| DATA SHOWN |
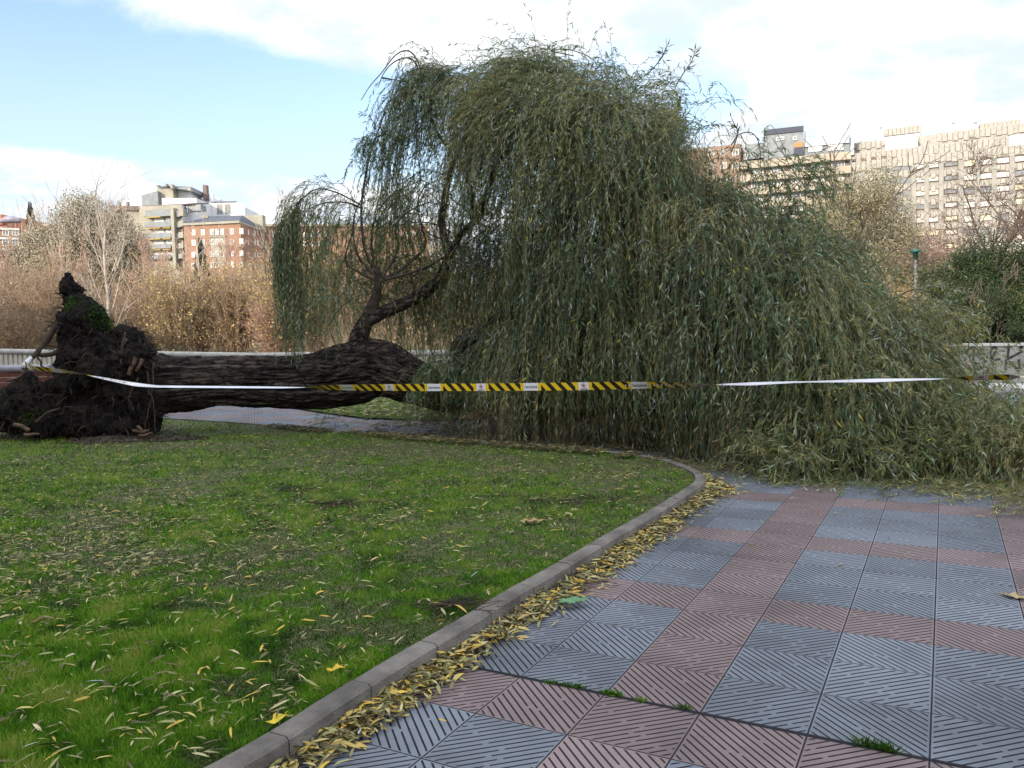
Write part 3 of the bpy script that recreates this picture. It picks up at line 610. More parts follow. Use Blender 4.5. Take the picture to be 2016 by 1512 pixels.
F8 = Fac(gp(1330, 197), gp(1461, 191)); m = MB(); F8.box(m, 0, F8.L, -14, 0, 3, F8.hit(1430, 286)[1]); m.build('wall', mat('pink_brown_brick', (.16, .11, .085), c2=(.20, .14, .11), scale=1, rough=.9), br_)
for k in range(6):
    for x in (1400, 1425, 1448): window(F8, br_, x, 300+26*k, 12, 11)
# -- block behind the photographer; its shadow lies over the park
sh = thing('shading_apartment_block', 'long brick block standing behind the camera whose shadow covers the park', 'building')
cdir = np.array([*SUN_D]); tdir = np.array([-SUN_D[1], SUN_D[0]]); c0 = cdir*32
m = MB(); footprint(m, [c0+tdir*60, c0-tdir*60, c0-tdir*60+cdir*12, c0+tdir*60+cdir*12][::-1], -.1, 22.5); m.build('wall', M_brick, sh)
m = MB(); footprint(m, [c0+tdir*60.5-cdir*.5, c0-tdir*60.5-cdir*.5, c0-tdir*60.5+cdir*12.5, c0+tdir*60.5+cdir*12.5][::-1], 22.51, 22.9); m.build('roof', M_slate, sh)
#@@PART2@@
# ------------------------------------------------------------------ background trees and shrubs
M_twig = mat('brown_twigs', (.22, .155, .105), c2=(.31, .23, .165), scale=1.5, rough=.9)
M_twigr = mat('reddish_twigs', (.30, .19, .145), c2=(.38, .26, .20), scale=1.5, rough=.9)
M_palebark = mat('pale_bark', (.27, .22, .18), c2=(.38, .325, .27), scale=2.5, rough=.85)
M_brownbark = mat('brown_bark', (.085, .06, .045), c2=(.15, .11, .085), scale=3, rough=.9)
M_darkbark = mat('dark_bark', (.05, .038, .03), c2=(.10, .08, .06), scale=6, rough=.9)
M_silverleaf = tone_mat('silvery_leaves', [(0, (.14, .12, .075)), (.5, (.25, .22, .15)), (1, (.40, .365, .28))])
M_oliveleaf = tone_mat('olive_beige_leaves', [(0, (.085, .078, .04)), (.5, (.19, .165, .09)), (1, (.34, .305, .21))])
M_goldleaf = tone_mat('golden_leaves', [(0, (.16, .12, .045)), (.5, (.33, .24, .08)), (1, (.48, .37, .14))])
M_brownleaf = tone_mat('brown_autumn_leaves', [(0, (.15, .085, .04)), (.5, (.29, .17, .075)), (1, (.40, .27, .12))])
M_hedge = tone_mat('dark_green_leaves', [(0, (.010, .020, .008)), (.6, (.024, .042, .013)), (.9, (.055, .07, .016)), (1, (.13, .12, .025))])
M_conifer = tone_mat('conifer_needles', [(0, (.04, .045, .04)), (1, (.11, .115, .095))])

def branchy(base, d0, length, rad, levels, nch, spread, up, r, shrink=.62, rmin=.012, jitter=.12, start=.25):
    """recursive limbs -> arrays of segments and the twig ends"""
    P0 = []; P1 = []; A = []; B = []; ends = []
    cur = [(np.array(base, float), nrm(np.array(d0, float)), length, rad)]
    for lv in range(levels+1):
        nxt = []
        for (p, d, l, w) in cur:
            k = 6 if lv == 0 else (4 if lv < 3 else 3); pts = [p]; dd = d
            for i in range(k):
                dd = nrm(dd+r.normal(0, jitter, 3)+np.array([0, 0, up*.12])); pts.append(pts[-1]+dd*l/k)
            for i in range(k):
                wa = w*(1-.62*i/k); wb = w*(1-.62*(i+1)/k); P0.append(pts[i]); P1.append(pts[i+1]); A.append(wa); B.append(wb)
            ends.append((pts[-1], dd, lv))
            if lv < levels:
                n = nch[lv] if isinstance(nch, (list, tuple)) else nch
                for j in range(n):
                    f = start+(1-start)*(j+r.uniform(.1, 1))/n if lv == 0 else r.uniform(.15, 1); f = min(f, .999); i = int(f*k); q = pts[i]+(pts[i+1]-pts[i])*(f*k-i)
                    side = r.normal(size=3); side = nrm(side-dd*np.dot(side, dd)); a = spread*r.uniform(.6, 1.25)
                    nd = nrm(nrm(pts[i+1]-pts[i])*math.cos(a)+side*math.sin(a)+np.array([0, 0, up*.35]))
                    nxt.append((q, nd, l*shrink*r.uniform(.7, 1.15)*(1.15-.45*f), max(rmin, w*(1-.6*f)*.55)))
        cur = nxt
    return np.array(P0), np.array(P1), np.maximum(np.array(A), rmin*.8), np.maximum(np.array(B), rmin*.6), ends
def bare_tree(name, label, px, Y, ytop, m, group=None, levels=3, nch=(9, 5, 4), spread=.75, up=.5, rad=None, lean=0., seed=1, rmin=.013, trunk_m=None, cat='tree', start=.2, base_py=None, shrink=.55):
    r = np.random.default_rng(seed); x = PX(px, Y); z0 = float(terrain(x, Y)) if base_py is None else P(px, base_py, Y)[2]; H = P(px, ytop, Y)[2]-z0
    t = thing(name, label, cat, (x, Y, z0), group)
    P0, P1, A, B, ends = branchy((0, 0, 0), (lean, 0, 1), H*.92, rad or H*.017, levels, list(nch), spread, up, r, rmin=rmin, start=start, shrink=shrink)
    k = 6
    mesh_np('trunk', *prisms(P0[:k], P1[:k], A[:k], B[:k], 8), trunk_m or m, t, smooth_=True)
    mesh_np('crown', *prisms(P0[k:], P1[k:], A[k:], B[k:], 3), m, t)
    return t, ends
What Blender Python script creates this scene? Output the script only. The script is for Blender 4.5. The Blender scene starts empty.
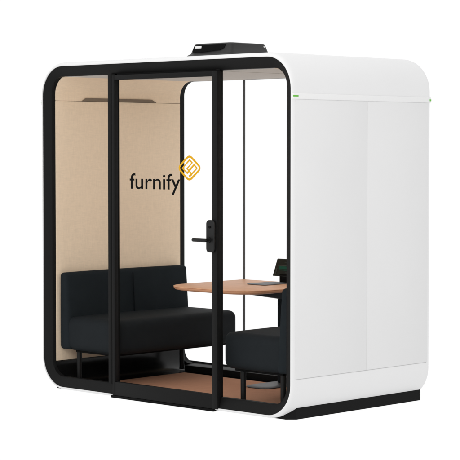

| GOAL |
Quote every line of the records above exactly; no picture is to be copied.

| FINISHED EXERCISE |
Write part 3 of the bpy script that recreates this picture. It picks up at line 610. More parts follow. Use Blender 4.5. Take the picture to be 2016 by 1512 pixels.
F8 = Fac(gp(1330, 197), gp(1461, 191)); m = MB(); F8.box(m, 0, F8.L, -14, 0, 3, F8.hit(1430, 286)[1]); m.build('wall', mat('pink_brown_brick', (.16, .11, .085), c2=(.20, .14, .11), scale=1, rough=.9), br_)
for k in range(6):
    for x in (1400, 1425, 1448): window(F8, br_, x, 300+26*k, 12, 11)
# -- block behind the photographer; its shadow lies over the park
sh = thing('shading_apartment_block', 'long brick block standing behind the camera whose shadow covers the park', 'building')
cdir = np.array([*SUN_D]); tdir = np.array([-SUN_D[1], SUN_D[0]]); c0 = cdir*32
m = MB(); footprint(m, [c0+tdir*60, c0-tdir*60, c0-tdir*60+cdir*12, c0+tdir*60+cdir*12][::-1], -.1, 22.5); m.build('wall', M_brick, sh)
m = MB(); footprint(m, [c0+tdir*60.5-cdir*.5, c0-tdir*60.5-cdir*.5, c0-tdir*60.5+cdir*12.5, c0+tdir*60.5+cdir*12.5][::-1], 22.51, 22.9); m.build('roof', M_slate, sh)
#@@PART2@@
# ------------------------------------------------------------------ background trees and shrubs
M_twig = mat('brown_twigs', (.22, .155, .105), c2=(.31, .23, .165), scale=1.5, rough=.9)
M_twigr = mat('reddish_twigs', (.30, .19, .145), c2=(.38, .26, .20), scale=1.5, rough=.9)
M_palebark = mat('pale_bark', (.27, .22, .18), c2=(.38, .325, .27), scale=2.5, rough=.85)
M_brownbark = mat('brown_bark', (.085, .06, .045), c2=(.15, .11, .085), scale=3, rough=.9)
M_darkbark = mat('dark_bark', (.05, .038, .03), c2=(.10, .08, .06), scale=6, rough=.9)
M_silverleaf = tone_mat('silvery_leaves', [(0, (.14, .12, .075)), (.5, (.25, .22, .15)), (1, (.40, .365, .28))])
M_oliveleaf = tone_mat('olive_beige_leaves', [(0, (.085, .078, .04)), (.5, (.19, .165, .09)), (1, (.34, .305, .21))])
M_goldleaf = tone_mat('golden_leaves', [(0, (.16, .12, .045)), (.5, (.33, .24, .08)), (1, (.48, .37, .14))])
M_brownleaf = tone_mat('brown_autumn_leaves', [(0, (.15, .085, .04)), (.5, (.29, .17, .075)), (1, (.40, .27, .12))])
M_hedge = tone_mat('dark_green_leaves', [(0, (.010, .020, .008)), (.6, (.024, .042, .013)), (.9, (.055, .07, .016)), (1, (.13, .12, .025))])
M_conifer = tone_mat('conifer_needles', [(0, (.04, .045, .04)), (1, (.11, .115, .095))])

def branchy(base, d0, length, rad, levels, nch, spread, up, r, shrink=.62, rmin=.012, jitter=.12, start=.25):
    """recursive limbs -> arrays of segments and the twig ends"""
    P0 = []; P1 = []; A = []; B = []; ends = []
    cur = [(np.array(base, float), nrm(np.array(d0, float)), length, rad)]
    for lv in range(levels+1):
        nxt = []
        for (p, d, l, w) in cur:
            k = 6 if lv == 0 else (4 if lv < 3 else 3); pts = [p]; dd = d
            for i in range(k):
                dd = nrm(dd+r.normal(0, jitter, 3)+np.array([0, 0, up*.12])); pts.append(pts[-1]+dd*l/k)
            for i in range(k):
                wa = w*(1-.62*i/k); wb = w*(1-.62*(i+1)/k); P0.append(pts[i]); P1.append(pts[i+1]); A.append(wa); B.append(wb)
            ends.append((pts[-1], dd, lv))
            if lv < levels:
                n = nch[lv] if isinstance(nch, (list, tuple)) else nch
                for j in range(n):
                    f = start+(1-start)*(j+r.uniform(.1, 1))/n if lv == 0 else r.uniform(.15, 1); f = min(f, .999); i = int(f*k); q = pts[i]+(pts[i+1]-pts[i])*(f*k-i)
                    side = r.normal(size=3); side = nrm(side-dd*np.dot(side, dd)); a = spread*r.uniform(.6, 1.25)
                    nd = nrm(nrm(pts[i+1]-pts[i])*math.cos(a)+side*math.sin(a)+np.array([0, 0, up*.35]))
                    nxt.append((q, nd, l*shrink*r.uniform(.7, 1.15)*(1.15-.45*f), max(rmin, w*(1-.6*f)*.55)))
        cur = nxt
    return np.array(P0), np.array(P1), np.maximum(np.array(A), rmin*.8), np.maximum(np.array(B), rmin*.6), ends
def bare_tree(name, label, px, Y, ytop, m, group=None, levels=3, nch=(9, 5, 4), spread=.75, up=.5, rad=None, lean=0., seed=1, rmin=.013, trunk_m=None, cat='tree', start=.2, base_py=None, shrink=.55):
    r = np.random.default_rng(seed); x = PX(px, Y); z0 = float(terrain(x, Y)) if base_py is None else P(px, base_py, Y)[2]; H = P(px, ytop, Y)[2]-z0
    t = thing(name, label, cat, (x, Y, z0), group)
    P0, P1, A, B, ends = branchy((0, 0, 0), (lean, 0, 1), H*.92, rad or H*.017, levels, list(nch), spread, up, r, rmin=rmin, start=start, shrink=shrink)
    k = 6
    mesh_np('trunk', *prisms(P0[:k], P1[:k], A[:k], B[:k], 8), trunk_m or m, t, smooth_=True)
    mesh_np('crown', *prisms(P0[k:], P1[k:], A[k:], B[k:], 3), m, t)
    return t, ends
What Blender Python script creates this scene? Output the script only. The script is for Blender 4.5. The Blender scene starts empty.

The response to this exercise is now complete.